Il est intéressant de remarquer que, dans l’Evangile, Jésus rejette les tentations avec une attitude de ferme résolution (cf. Mt 3, 14-15; 4, 1-11; 16, 21-23). Les situations d’épreuve Lui arrivent de différentes directions, mais toujours, trouvant en Lui cette fermeté, déterminée à faire la volonté du Père, elles disparaissent et cessent d’entraver son chemin. Dans la vie spirituelle, l’épreuve est un moment important, la Bible nous le rappelle explicitement et dit: «Si tu prétends servir le Seigneur, prépare-toi à l’épreuve» (Si 2, 1). Si tu veux aller sur la bonne voie, prépare-toi: il y aura des obstacles, il y aura des tentations, il y aura des moments de tristesse.

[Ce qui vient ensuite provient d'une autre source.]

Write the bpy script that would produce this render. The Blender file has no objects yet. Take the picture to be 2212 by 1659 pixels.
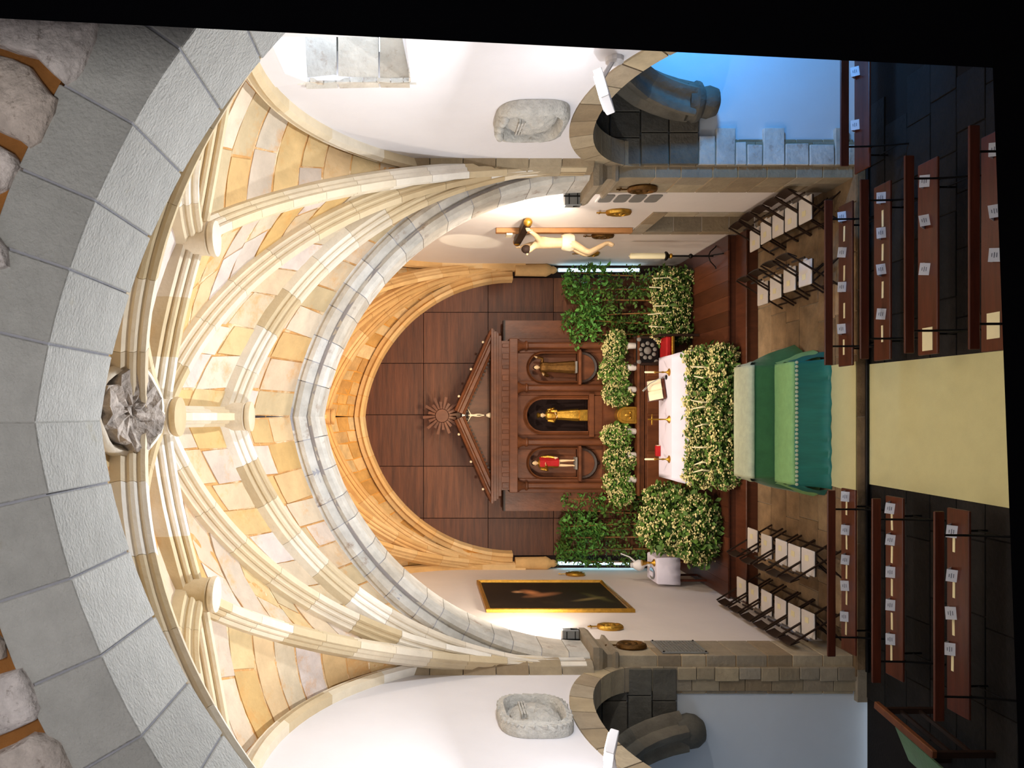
import bpy, bmesh, math, random
from math import sin, cos, pi, sqrt, atan2, acos, radians
from mathutils import Vector, Matrix, noise
from mathutils.geometry import tessellate_polygon
random.seed(7)
V = Vector
SC = bpy.context.scene
COL = SC.collection

# ------------------------------------------------------------------ camera, world, exposure
F, VX, VY, H = 1700.0, 910.0, 900.0, 6.7          # focal length in pixels, vanishing point, eye height
cam_d = bpy.data.cameras.new('camera')
cam = bpy.data.objects.new('camera', cam_d); COL.objects.link(cam)
cam_d.sensor_fit = 'HORIZONTAL'; cam_d.sensor_width = 36; cam_d.lens = 36 * F / 2212
cam_d.shift_x = (1106 - VX) / 2212; cam_d.shift_y = (VY - 829.5) / 2212
cam_d.clip_start = 0.05; cam_d.clip_end = 200
m = Matrix(((0, 1, 0, 0), (0, 0, -1, 0), (-1, 0, 0, H), (0, 0, 0, 1)))   # the picture was taken with the camera turned on its side
cam.matrix_world = m
SC.camera = cam

w = bpy.data.worlds.new('sky'); SC.world = w; w.use_nodes = True
bg = w.node_tree.nodes['Background']; bg.inputs[0].default_value = (0.72, 0.86, 1.0, 1); bg.inputs[1].default_value = 7.0
SC.view_settings.view_transform = 'Standard'; SC.view_settings.look = 'None'
SC.view_settings.gamma = 1; SC.view_settings.use_curve_mapping = False
SC.view_settings.exposure = 0.0

def lamp(kind, name, loc, power, col=(1, 1, 1), target=None, size=.3, size_y=None, angle=60, blend=.5, spread=None):
    d = bpy.data.lights.new(name, kind); d.energy = power; d.color = col
    if kind == 'AREA':
        d.size = size
        if size_y: d.shape = 'RECTANGLE'; d.size_y = size_y
        if spread: d.spread = radians(spread)
    elif kind == 'SPOT':
        d.spot_size = radians(angle); d.spot_blend = blend; d.shadow_soft_size = size
    else:
        d.shadow_soft_size = size
    o = bpy.data.objects.new(name, d); o.location = loc; COL.objects.link(o)
    if target is not None:
        o.rotation_euler = (V(target) - V(loc)).to_track_quat('-Z', 'Y').to_euler()
    return o

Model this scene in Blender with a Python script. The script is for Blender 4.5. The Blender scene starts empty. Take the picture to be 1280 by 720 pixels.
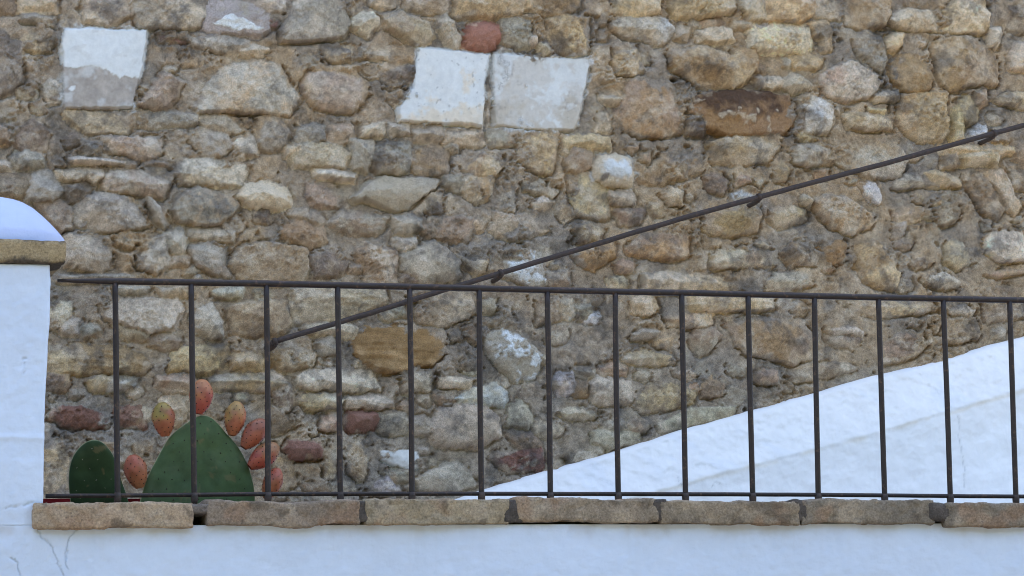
import bpy, bmesh, math, random
import numpy as np
from mathutils import Vector, Matrix

random.seed(7)
RNG = np.random.default_rng(11)
scene = bpy.context.scene
COL = scene.collection
R = math.radians

ZR = 1.957          # height of the railing's bottom rail above the street
YW = 1.10           # face of the rubble wall
YF = -0.085         # face of the rendered parapet and pillar
YC = -0.105         # front of the brick coping

# ---------------------------------------------------------------- noise
def _hash(ix, iz, seed):
    h = (ix.astype(np.int64) * 374761393 + iz.astype(np.int64) * 668265263 + seed * 2147483647 + 12345) & 0xFFFFFFFF
    h = ((h ^ (h >> 13)) * 1274126177) & 0xFFFFFFFF
    h = (h ^ (h >> 16)) & 0xFFFFFFFF
    h = (h * 2246822519) & 0xFFFFFFFF
    return ((h ^ (h >> 15)) & 0xFFFFFF) / float(0xFFFFFF) * 2 - 1

def vnoise(x, z, seed):
    x = np.asarray(x, float); z = np.asarray(z, float)
    ix = np.floor(x); iz = np.floor(z); fx = x - ix; fz = z - iz
    ux = fx * fx * fx * (fx * (fx * 6 - 15) + 10); uz = fz * fz * fz * (fz * (fz * 6 - 15) + 10)
    a = _hash(ix, iz, seed); b = _hash(ix + 1, iz, seed); c = _hash(ix, iz + 1, seed); d = _hash(ix + 1, iz + 1, seed)
    return (a * (1 - ux) + b * ux) * (1 - uz) + (c * (1 - ux) + d * ux) * uz

def fbm(x, z, scale, octv, seed, gain=.5, ridged=False):
    x = np.asarray(x, float) / scale; z = np.asarray(z, float) / scale
    tot = 0; amp = 1; nrm = 0
    for o in range(octv):
        ca, sa = math.cos(o * 1.3 + seed), math.sin(o * 1.3 + seed)
        n = vnoise(x * ca - z * sa + 17.3 * o, x * sa + z * ca - 9.1 * o, seed * 31 + o)
        if ridged: n = 1 - 2 * np.abs(n)
        tot = tot + n * amp; nrm += amp; amp *= gain; x = x * 2.03; z = z * 2.03
    return tot / nrm * 1.5

def ss(a, b, v):
    t = np.clip((v - a) / (b - a), 0, 1); return t * t * (3 - 2 * t)

def lin(c):
    c = np.asarray(c, float) / 255.0
    return np.where(c <= .04045, c / 12.92, ((c + .055) / 1.055) ** 2.4)

# what a white card looks like in the open shade of this yard: colours read off
# daylight photographs are divided by it to get the surface colour itself
SHADE = np.array([0.715, 0.81, 0.985])
def alb(c, k=1.0):
    return np.clip(lin(c) / SHADE * k, .008, .88)

# ---------------------------------------------------------------- object helpers
def tag(o, label=None, cat=None, group=None, kind=None):
    if label: o['label'] = label
    if cat: o['category'] = cat
    if group: o['group'] = group
    if kind: o['kind'] = kind
    return o

def empty(name, loc=(0, 0, 0)):
    o = bpy.data.objects.new(name, None); o.empty_display_size = .1
    COL.objects.link(o); o.location = loc; return o

def link(name, me, mat, parent=None):
    if mat is not None: me.materials.append(mat)
    o = bpy.data.objects.new(name, me); COL.objects.link(o)
    if parent is not None:
        o.parent = parent; 
        if parent.type == 'EMPTY': o.matrix_parent_inverse = Matrix.Translation(parent.location).inverted()
    return o

def np_mesh(name, V, F, col=None, nrm=None, smooth=True):
    V = np.asarray(V, np.float32); F = np.asarray(F, np.int32)
    me = bpy.data.meshes.new(name)
    k = F.shape[1]
    me.vertices.add(len(V)); me.vertices.foreach_set('co', V.ravel())
    me.loops.add(F.size); me.loops.foreach_set('vertex_index', F.ravel())
    me.polygons.add(len(F)); me.polygons.foreach_set('loop_start', np.arange(0, F.size, k, dtype=np.int32))
    me.polygons.foreach_set('loop_total', np.full(len(F), k, np.int32))
    me.polygons.foreach_set('use_smooth', np.full(len(F), smooth, bool))
    me.update(calc_edges=True)
    if col is not None:
        a = me.color_attributes.new('Col', 'FLOAT_COLOR', 'POINT')
        c4 = np.ones((len(V), 4), np.float32); c4[:, :3] = col
        a.data.foreach_set('color', c4.ravel())
    if nrm is not None:
        me.normals_split_custom_set_from_vertices(np.asarray(nrm, np.float32))
    return me

def grid_faces(nz, nx, flip=False):
    i = np.arange(nz - 1)[:, None] * nx + np.arange(nx - 1)[None, :]
    q = np.stack([i, i + 1, i + nx + 1, i + nx], -1).reshape(-1, 4)
    return q[:, ::-1] if flip else q

def bm_obj(name, bm, mat, parent=None, smooth=True):
    me = bpy.data.meshes.new(name); bm.to_mesh(me); bm.free()
    if smooth:
        for p in me.polygons: p.use_smooth = True
    return link(name, me, mat, parent)

def tube(name, pts, rad, mat, parent, seg=14, wob=0.0, caps=True, seed=1, cuts=0.03, flat=1.0):
    """round bar through a polyline, slightly hand-made"""
    pts = [Vector(p) for p in pts]; path = []; radl = isinstance(rad, (list, tuple))
    for i in range(len(pts) - 1):
        n = max(1, int((pts[i + 1] - pts[i]).length / cuts))
        for k in range(n):
            t = k / n; path.append((pts[i].lerp(pts[i + 1], t), (rad[i] * (1 - t) + rad[i + 1] * t) if radl else rad))
    path.append((pts[-1], rad[-1] if radl else rad))
    V = []; rr = random.Random(seed)
    for i, (p, ra) in enumerate(path):
        a = path[max(i - 1, 0)][0]; b = path[min(i + 1, len(path) - 1)][0]
        t = (b - a).normalized(); s = t.cross(Vector((0, 1, .01))).normalized()
        if s.length < .1: s = t.cross(Vector((1, 0, 0))).normalized()
        q = s.cross(t).normalized()
        off = (s * rr.uniform(-1, 1) + q * rr.uniform(-1, 1)) * wob
        k = 1 + rr.uniform(-1, 1) * wob * 60
        for j in range(seg):
            an = 2 * math.pi * j / seg
            V.append(p + off + (s * math.cos(an) + q * math.sin(an) * flat) * ra * k)
    F = []
    for i in range(len(path) - 1):
        for j in range(seg):
            F.append((i * seg + j, i * seg + (j + 1) % seg, (i + 1) * seg + (j + 1) % seg, (i + 1) * seg + j))
    if caps:
        F.append(tuple(range(seg))[::-1]); F.append(tuple((len(path) - 1) * seg + j for j in range(seg)))
    me = bpy.data.meshes.new(name); me.from_pydata(V, [], F); me.update()
    for p in me.polygons: p.use_smooth = len(p.vertices) == 4
    return link(name, me, mat, parent)

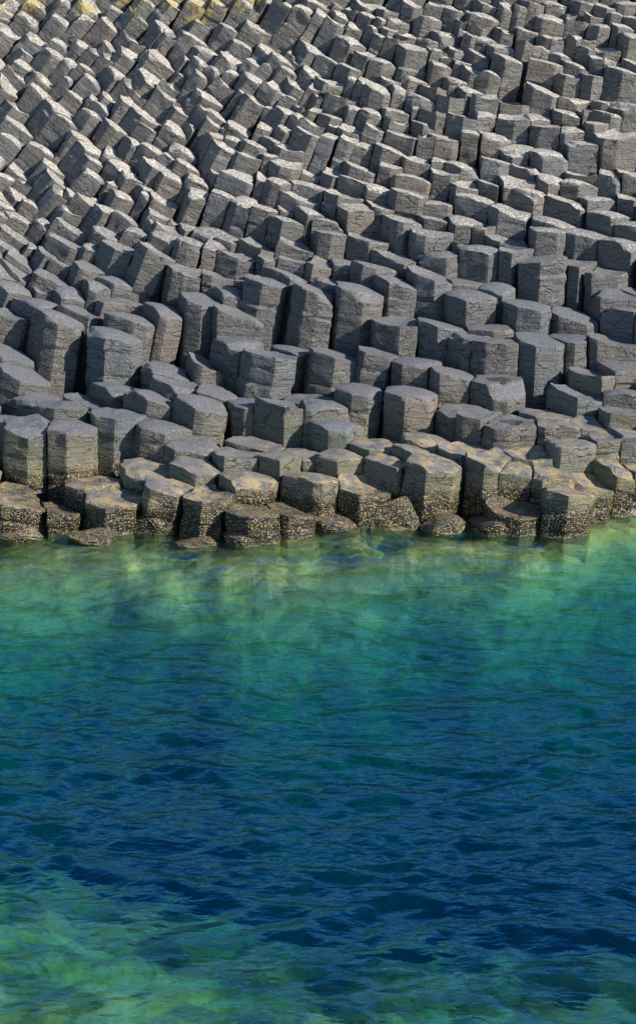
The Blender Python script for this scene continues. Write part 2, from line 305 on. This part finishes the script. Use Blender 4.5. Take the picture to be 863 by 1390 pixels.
def column_mesh(i):
    poly, e1, e2, a, used = cell(i)
    if len(poly) < 3: return None
    p0 = P[i]; seed = int(i)
    r = np.random.default_rng(1000+i)
    c = poly.mean(0)
    zs = [P[k, 2] for k in used] or [p0[2]-0.3]
    onscreen = -30 < PX[i] < 893 and PY[i] > -40
    vis = max(0.22, p0[2] - min(zs) + 0.12)
    if p0[2] - vis < 0.45 and PY[i] > 560: vis = p0[2] + 0.25
    L = max(vis + 0.5, 0.9)
    if p0[1] < 1.2: L = p0[2] + 1.3
    # outline with slightly rounded, worn arrises
    ring = []
    n = len(poly); step = 0.032 if onscreen else 0.09
    for k in range(n):
        A, B, Z0 = poly[k], poly[(k+1) % n], poly[k-1]
        e = B-A; le = np.linalg.norm(e); m = max(2, int(le/step))
        rc = min(0.2, (0.006 + 0.007*r.random())/le)
        cor = A*0.6 + 0.2*(A + (B-A)*rc) + 0.2*(A + (Z0-A)/max(np.linalg.norm(Z0-A), 1e-6)*0.01)
        ring.append(cor)
        for t in np.linspace(rc, 1-rc, m+1): ring.append(A + e*t)
    ring = np.array(ring); M = len(ring)
    size = np.sqrt(((ring-c)**2).sum(1)).mean()
    # slanted, slightly dished top; direction follows the photograph: down to the right and to the sea
    lowz = p0[2] < 0.75
    sx = r.normal(0.12, 0.08)*(1.0 if not lowz else 0.7); sy = r.normal(-0.02, 0.06)
    if PY[i] < 330: sx *= 0.9; sy += 0.0
    ln = lean(PX[i], PY[i])
    if ln > 14: sx = r.normal(0.0, 0.06); sy = r.normal(0.02, 0.06)
    dish = r.choice([0.0, 0.015, 0.03, -0.02, -0.035])
    pooled = (PX[i]-674.5)**2+(PY[i]-515)**2 < 16 or (PX[i]-692)**2+(PY[i]-572.7)**2 < 16
    if pooled: sx = 0.02; sy = 0.0; dish = -0.010
    chips = []
    for q in range(r.choice([0, 0, 1, 1, 2] if ln < 14 else [0, 0, 0, 1])):
        k = r.integers(n); dr = poly[k]-c; dr = dr/np.linalg.norm(dr); ang = r.uniform(-.5, .5)
        dr = np.array([dr[0]*math.cos(ang)-dr[1]*math.sin(ang), dr[0]*math.sin(ang)+dr[1]*math.cos(ang)])
        chips.append((dr, size*r.uniform(0.45, 0.85), r.uniform(0.5, 1.6), r.uniform(0.015, 0.075)))
    rub = 1.0 + (0.8 if lowz else 0) + (1.0 if (PY[i] < 60) else 0)
    def ztop(xy):
        d = xy-c
        z = -sx*d[:, 0] + sy*d[:, 1] + dish*(1-((d**2).sum(1)/size**2).clip(0, 1.6))
        for dr, off, sl_, mx in chips:
            z = z - np.clip((d@dr-off)*sl_, 0, mx)
        Q = np.c_[xy*1.0, np.zeros(len(xy))] + p0*3.1
        return z + 0.0035*rub*fbm(Q, 7, 3, 5)
    # rings from bottom to top edge, then inwards over the top
    dv = 0.030 if onscreen else 0.12
    depths = [L] + list(np.linspace(vis + (L-vis)*0.5, vis, 2)) + list(np.arange(vis-dv, 0.03, -dv)) + [0.014, 0.004]
    # joints across the column
    joints = []; z = r.uniform(0.12, 0.5)
    while z < vis:
        joints.append(z); z += r.uniform(0.16, 0.55)
    V = []; rows = 0
    off = np.zeros(2); offs = [r.normal(0, 0.007, 2) for _ in range(len(joints)+1)]
    zr = ztop(ring)
    for d in depths:
        sgm = sum(1 for j in joints if d > j)
        xy = (ring-c)*1.0 + c + (offs[sgm] if sgm else 0)
        jd = min([abs(d-j) for j in joints] or [9])
        shr = 1 - (0.035 if jd < dv*0.5 else 0)
        if d < 0.006: shr -= 0.014
        elif d < 0.02: shr -= 0.003
        xy = (xy-c)*shr + c
        fade = math.exp(-d/0.25)
        V.append(np.c_[xy, zr*fade - d - 0.004*(1-fade)])
    for s, _ in ((0.88, 0), (0.72, 0), (0.52, 0), (0.3, 0), (0.12, 0)):
        xy = (ring-c)*s + c
        V.append(np.c_[xy, ztop(xy)])
    R_ = len(V); V = np.concatenate(V)
    # surface roughness, pushed outwards on the sides
    Wp = p0 + V[:, :1]*e1 + V[:, 1:2]*e2 + V[:, 2:3]*a
    Q = np.c_[V[:, 0]*4.5, V[:, 1]*4.5, V[:, 2]*17] + seed*3.7
    nrm = V[:, :2]-c; nrm /= np.maximum(np.linalg.norm(nrm, axis=1)[:, None], 1e-6)
    sideW = np.ones(len(V)); sideW[(len(depths))*M:] = 0
    amp = (0.005*fbm(Q, 1.0, 3, 11) + 0.0055*rub*fbm(Wp, 5.0, 2, 31))*min(1.2, size/0.19)
    # ledges: thin slabs broken off
    led = vn(np.c_[V[:, 0]*5, V[:, 1]*5, V[:, 2]*9] + seed*1.3, 77)
    amp = amp - 0.012*np.clip((led-0.25)*6, 0, 1)
    edge_n = vn(Wp*16, 91)
    amp = amp - 0.016*np.clip((edge_n-0.15)*2.5, 0, 1)*np.exp(-np.maximum(0, -(V[:, 2]-np.tile(zr, R_)))/0.02)
    V[:, :2] += nrm*(amp*sideW)[:, None]
    lump = 0.012*(rub-1)*fbm(Wp, 9, 2, 51)
    V[:, 2] += lump
    top = len(V); cz = ztop(c[None])[0]
    V = np.concatenate([V, [[c[0], c[1], cz]]])
    Wp = p0 + V[:, :1]*e1 + V[:, 1:2]*e2 + V[:, 2:3]*a
    j = np.arange(M); jn = (j+1) % M
    F = []
    for q in range(R_-1):
        F.append(np.c_[q*M+j, q*M+jn, (q+1)*M+jn, (q+1)*M+j])
    F = np.concatenate(F)
    T = np.c_[(R_-1)*M+j, (R_-1)*M+jn, np.full(M, top)]
    locc = V + np.array([seed*1.37 % 50, seed*2.11 % 50, seed*0.73 % 50])
    topz = p0[2]
    return Wp, F, T, locc, r.random(), dict(vis=vis, px=PX[i], py=PY[i], z=topz, lean=math.degrees(math.asin(min(1, a[0]))), size=size, base=p0-a*L, pooled=pooled, ctr=p0+c[0]*e1+c[1]*e2+cz*a)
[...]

C’est comme lorsqu’un professeur fait passer un examen à un étudiant: s’il voit qu’il connaît les points essentiels de la matière, il n’insiste pas: il a réussi l’épreuve. Mais il doit réussir l’épreuve.
Si nous savons traverser la solitude et la désolation avec ouverture et conscience, nous pouvons en sortir renforcés sur le plan humain et spirituel. Aucune épreuve n’est hors de notre portée; aucune épreuve ne sera supérieure à ce que nous pouvons faire. Mais il ne faut pas fuir les épreuves: voir ce que signifie cette épreuve, ce que signifie le fait que je suis triste: pourquoi suis-je triste? Que signifie le fait que je suis en proie à la désolation en ce moment? Que signifie le fait que je suis en proie à la désolation et que je n’arrive pas à avancer? Saint Paul nous rappelle que personne n’est tenté au-delà de ses capacités, car le Seigneur ne nous abandonne jamais, et avec Lui à nos côtés, nous pouvons surmonter toute tentation (cf. 1 Co 10, 13). Et si nous ne la surmontons pas aujourd’hui, nous nous relevons, nous marchons et nous la surmonterons demain. Mais ne pas rester morts — pour ainsi dire — ne pas rester vaincus à cause d’un moment de tristesse, de désolation: allez de l’avant. Que le Seigneur te bénisse sur ce chemin — courageux! — de la vie spirituelle, qui est toujours marcher.